Le propriétaire/bailleur a l'obligation de respecter la trêve hivernale même si ses locataires ne respectent pas leur contrat de bail en ne payant pas leur loyer. Durant cette période, le propriétaire ne peut donc pas procéder à l'expulsion de son locataire  sous peine de lourdes sanctions. En effet, s'il tente d'expulser le locataire à l'aide de manœuvres, menaces, voies de fait ou contraintes, il risque une peine de prison allant jusqu'à trois ans ainsi qu'une amende de 30 000 euros (article 226-4-2 du Code pénal). Cette sanction est valable également hors période de trêve hivernale : un propriétaire n'a pas le droit d'expulser de lui-même son locataire même si ce dernier a fait l’objet d’une procédure judiciaire d’expulsion. Une expulsion locative doit se faire suite à une décision judiciaire d'expulsion et avec le concours des forces de l'ordre.

Pendant cette période, le propriétaire/bailleur peut simplement entamer ou continuer les formalités et les procédures sans recourir à l'expulsion.

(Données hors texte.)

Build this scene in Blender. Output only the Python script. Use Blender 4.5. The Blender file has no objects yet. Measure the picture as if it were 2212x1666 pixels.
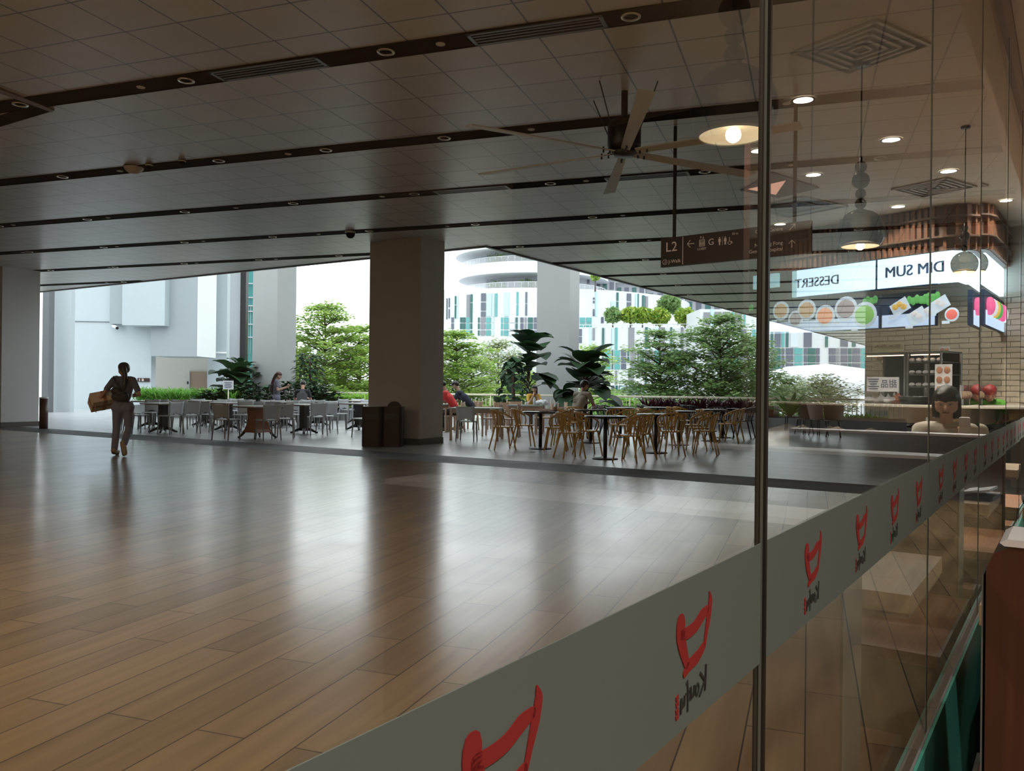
import bpy, math, random
from mathutils import Vector as V, Matrix, noise
random.seed(7)
R = math.radians
PI = math.pi
sc = bpy.context.scene
col = sc.collection

# ------------------------------------------------------------------ camera frame
FOC, PIT, ROL, EYE = 1779.0, .00166, .01063, 1.24
_f = V((0, math.cos(PIT), math.sin(PIT))); _u = V((0, -math.sin(PIT), math.cos(PIT))); _x = V((1, 0, 0))
CR = _x*math.cos(ROL)+_u*math.sin(ROL); CU = -_x*math.sin(ROL)+_u*math.cos(ROL)
def ray(px, py): return _f+CR*((px-1106)/FOC)+CU*((833-py)/FOC)
def at(px, py, Y):                       # point at distance Y ahead
    d = ray(px, py); return V((0, 0, EYE))+d*(Y/d.y)
def onz(px, py, z=0.0):                  # point at height z
    d = ray(px, py); return V((0, 0, EYE))+d*((z-EYE)/d.z)
def dirv(a): return V((math.sin(R(a)), math.cos(R(a)), 0))
AD, BD, CD, DD = dirv(-70.2), dirv(19.8), dirv(-57), dirv(33)
GU = dirv(34.3); GN = V((-GU.y, GU.x, 0)); GQ = .27
def G(a, q=0.0, z=0.0): return GU*a+GN*q+V((0, 0, z))          # along the glass, towards the deck
def CDp(c, d, z=0.0): return CD*c+DD*d+V((0, 0, z))
def ABp(a, b, z=0.0): return AD*a+BD*b+V((0, 0, z))
def mirror(p): return p-GN*(2*(p.dot(GN)-GQ))
UP = V((0, 0, 1))

# ------------------------------------------------------------------ materials
def newmat(name):
    m = bpy.data.materials.new(name); m.use_nodes = True
    nt = m.node_tree; b = nt.nodes['Principled BSDF']
    return m, nt, b
def pm(name, c, rough=.5, metal=0, var=.1, scale=6, bump=0, spec=.5, emit=None, es=0, coat=0, alpha=1):
    m, nt, b = newmat(name)
    N = nt.nodes; L = nt.links
    tc = N.new('ShaderNodeTexCoord'); no = N.new('ShaderNodeTexNoise'); no.inputs['Scale'].default_value = scale; no.inputs['Detail'].default_value = 4
    L.new(tc.outputs['Object'], no.inputs['Vector'])
    mx = N.new('ShaderNodeMix'); mx.data_type = 'RGBA'
    mx.inputs[6].default_value = (*[max(0, v*(1-var)) for v in c], 1); mx.inputs[7].default_value = (*[min(1, v*(1+var)) for v in c], 1)
    L.new(no.outputs['Fac'], mx.inputs[0]); L.new(mx.outputs[2], b.inputs['Base Color'])
    b.inputs['Roughness'].default_value = rough; b.inputs['Metallic'].default_value = metal
    b.inputs['Specular IOR Level'].default_value = spec; b.inputs['Coat Weight'].default_value = coat
    if bump:
        bp = N.new('ShaderNodeBump'); bp.inputs['Strength'].default_value = bump; bp.inputs['Distance'].default_value = .01
        L.new(no.outputs['Fac'], bp.inputs['Height']); L.new(bp.outputs['Normal'], b.inputs['Normal'])
    if emit: b.inputs['Emission Color'].default_value = (*emit, 1); b.inputs['Emission Strength'].default_value = es
    return m
def leafmat(name, c, c2, trans=.35, rough=.45):
    m, nt, b = newmat(name); N = nt.nodes; L = nt.links
    g = N.new('ShaderNodeNewGeometry'); mx = N.new('ShaderNodeMix'); mx.data_type = 'RGBA'
    mx.inputs[6].default_value = (*c, 1); mx.inputs[7].default_value = (*c2, 1)
    L.new(g.outputs['Random Per Island'], mx.inputs[0]); L.new(mx.outputs[2], b.inputs['Base Color'])
    b.inputs['Roughness'].default_value = rough
    t = N.new('ShaderNodeBsdfTranslucent'); L.new(mx.outputs[2], t.inputs['Color'])
    ms = N.new('ShaderNodeMixShader'); ms.inputs[0].default_value = trans
    L.new(b.outputs[0], ms.inputs[1]); L.new(t.outputs[0], ms.inputs[2]); L.new(ms.outputs[0], N['Material Output'].inputs[0])
    return m
def woodmat(name, c1, c2, rough=.45, axis=2, sc_=3.0, spec=.4):
    m, nt, b = newmat(name); N = nt.nodes; L = nt.links
    tc = N.new('ShaderNodeTexCoord'); mp = N.new('ShaderNodeMapping')
    s = [26, 26, 26]; s[axis] = 1.2; mp.inputs['Scale'].default_value = s
    no = N.new('ShaderNodeTexNoise'); no.inputs['Scale'].default_value = sc_; no.inputs['Detail'].default_value = 5
    L.new(tc.outputs['Object'], mp.inputs[0]); L.new(mp.outputs[0], no.inputs['Vector'])
    r = N.new('ShaderNodeValToRGB'); r.color_ramp.elements[0].position = .3; r.color_ramp.elements[1].position = .7
    r.color_ramp.elements[0].color = (*c1, 1); r.color_ramp.elements[1].color = (*c2, 1)
    L.new(no.outputs['Fac'], r.inputs[0]); L.new(r.outputs[0], b.inputs['Base Color']); b.inputs['Roughness'].default_value = rough
    b.inputs['Specular IOR Level'].default_value = spec
    return m
def tilemat(name, ang, w, h, off, c1, c2, cm, rough, mortar, ox=0, oy=0, grain=(2, 30), gs=.25, spec=.5, bump=.3, squash=0, rv=.12, smooth=.1, metal=0, coat=0):
    """rows of tiles: length w runs along the direction ang (degrees from +Y), world space"""
    m, nt, b = newmat(name); N = nt.nodes; L = nt.links
    tc = N.new('ShaderNodeTexCoord')
    mp = N.new('ShaderNodeMapping'); mp.vector_type = 'TEXTURE'
    mp.inputs['Rotation'].default_value = (0, 0, R(90-ang)); mp.inputs['Location'].default_value = (0, 0, 0)
    L.new(tc.outputs['Object'], mp.inputs[0])
    ad = N.new('ShaderNodeVectorMath'); ad.inputs[1].default_value = (ox, oy, 0); L.new(mp.outputs[0], ad.inputs[0])
    br = N.new('ShaderNodeTexBrick'); br.offset = off; br.squash = 1
    br.inputs['Scale'].default_value = 1; br.inputs['Brick Width'].default_value = w; br.inputs['Row Height'].default_value = h
    br.inputs['Mortar Size'].default_value = mortar; br.inputs['Mortar Smooth'].default_value = smooth
    br.inputs['Color1'].default_value = (*c1, 1); br.inputs['Color2'].default_value = (*c2, 1); br.inputs['Mortar'].default_value = (*cm, 1)
    L.new(ad.outputs[0], br.inputs['Vector'])
    m2 = N.new('ShaderNodeMapping'); m2.inputs['Scale'].default_value = (grain[0], grain[1], 1); L.new(ad.outputs[0], m2.inputs[0])
    no = N.new('ShaderNodeTexNoise'); no.inputs['Scale'].default_value = 1; no.inputs['Detail'].default_value = 5; L.new(m2.outputs[0], no.inputs['Vector'])
    mu = N.new('ShaderNodeMix'); mu.data_type = 'RGBA'; mu.blend_type = 'MULTIPLY'; mu.inputs[0].default_value = 1
    rr = N.new('ShaderNodeMapRange'); rr.inputs[1].default_value = .25; rr.inputs[2].default_value = .75; rr.inputs[3].default_value = 1-gs; rr.inputs[4].default_value = 1+gs*.4
    L.new(no.outputs['Fac'], rr.inputs[0]); L.new(br.outputs['Color'], mu.inputs[6]); L.new(rr.outputs[0], mu.inputs[7]); L.new(mu.outputs[2], b.inputs['Base Color'])
    n2 = N.new('ShaderNodeTexNoise'); n2.inputs['Scale'].default_value = 1.3; n2.inputs['Detail'].default_value = 6; L.new(ad.outputs[0], n2.inputs['Vector'])
    r2 = N.new('ShaderNodeMapRange'); r2.inputs[3].default_value = rough-rv; r2.inputs[4].default_value = rough+rv
    L.new(n2.outputs['Fac'], r2.inputs[0]); L.new(r2.outputs[0], b.inputs['Roughness'])
    bp = N.new('ShaderNodeBump'); bp.invert = True; bp.inputs['Strength'].default_value = bump; bp.inputs['Distance'].default_value = .003
    L.new(br.outputs['Fac'], bp.inputs['Height']); L.new(bp.outputs['Normal'], b.inputs['Normal'])
    b.inputs['Specular IOR Level'].default_value = spec; b.inputs['Metallic'].default_value = metal; b.inputs['Coat Weight'].default_value = coat; b.inputs['Coat Roughness'].default_value = .3
    return m
def emat(name, c, s):
    m, nt, b = newmat(name); b.inputs['Base Color'].default_value = (*[v*.3 for v in c], 1)
    b.inputs['Emission Color'].default_value = (*c, 1); b.inputs['Emission Strength'].default_value = s; return m
def panemat(name, r0=.075, tint=(.93, .96, .95), rough=0.0):
    """clear sheet: Schlick reflection over straight transmission"""
    m, nt, b = newmat(name); N = nt.nodes; L = nt.links; N.remove(b)
    lw = N.new('ShaderNodeLayerWeight'); lw.inputs[0].default_value = .5
    p = N.new('ShaderNodeMath'); p.operation = 'POWER'; p.inputs[1].default_value = 5; L.new(lw.outputs['Facing'], p.inputs[0])
    ma = N.new('ShaderNodeMath'); ma.operation = 'MULTIPLY_ADD'; ma.inputs[1].default_value = 1-r0; ma.inputs[2].default_value = r0; L.new(p.outputs[0], ma.inputs[0])
    t = N.new('ShaderNodeBsdfTransparent'); t.inputs[0].default_value = (*tint, 1)
    g = N.new('ShaderNodeBsdfGlossy'); g.inputs['Roughness'].default_value = rough
    ms = N.new('ShaderNodeMixShader'); L.new(ma.outputs[0], ms.inputs[0]); L.new(t.outputs[0], ms.inputs[1]); L.new(g.outputs[0], ms.inputs[2])
    L.new(ms.outputs[0], N['Material Output'].inputs[0]); return m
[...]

L'exécution de l'expulsion sera reportée à la fin de la trêve.

 

 

 

Les exceptions à la trêve hivernale

Il existe des exceptions à la trêve hivernale, c'est-à-dire que dans certaines situations prévues par la loi, le propriétaire peut expulser, toujours dans le respect des procédures et avec le recours des forces de l'ordre, l'occupant du logement concerné pendant la trêve hivernale.

Ne sont pas concernées pas la trêve hivernale (articles L412-6 et suivant du Code de procédure civile) :

– les expulsions assorties d'un relogement des occupants dans des conditions suffisantes respectant l'unité et les besoins de leur famille (le nombre de pièces doit correspondre au nombre d'occupants) ;

– Les expulsions des locataires d'un immeuble ayant fait l'objet d'un arrêté de péril (immeuble dangereux), l'expulsion se justifiant ici par des raisons de sécurité ;

– Les expulsions d'un époux ou conjoint ou partenaire de Pacs du domicile conjugal ordonnées par un juge aux affaires familiales dans le cadre d'une procédure de divorce ou de violences sur le conjoint, concubin ou partenaire de Pacs ou sur un enfant ;

– Les expulsions de personnes en situation de "squat". 

 

Les squatteurs sont entendus comme tels lorsqu'ils occupent une résidence principale ou secondaire, un garage ou un terrain sans droit ni titre à l'aide de manœuvres, de menaces, de voies de fait ou de contrainte. Attention, un locataire qui se maintient dans les lieux à l’expiration du bail n’est pas un squatteur, le squat supposant une intrusion par effraction ou manœuvre. © Freepik

 

– Et, enfin, les expulsions de personnes occupant un logement étudiant mais ne bénéficiant plus de ce statut (exemple : résidence du CROUS).

 

Dans tous ces différents cas, les occupants ne sont pas protégés par la trêve hivernale et peuvent donc être expulsées pendant cette période.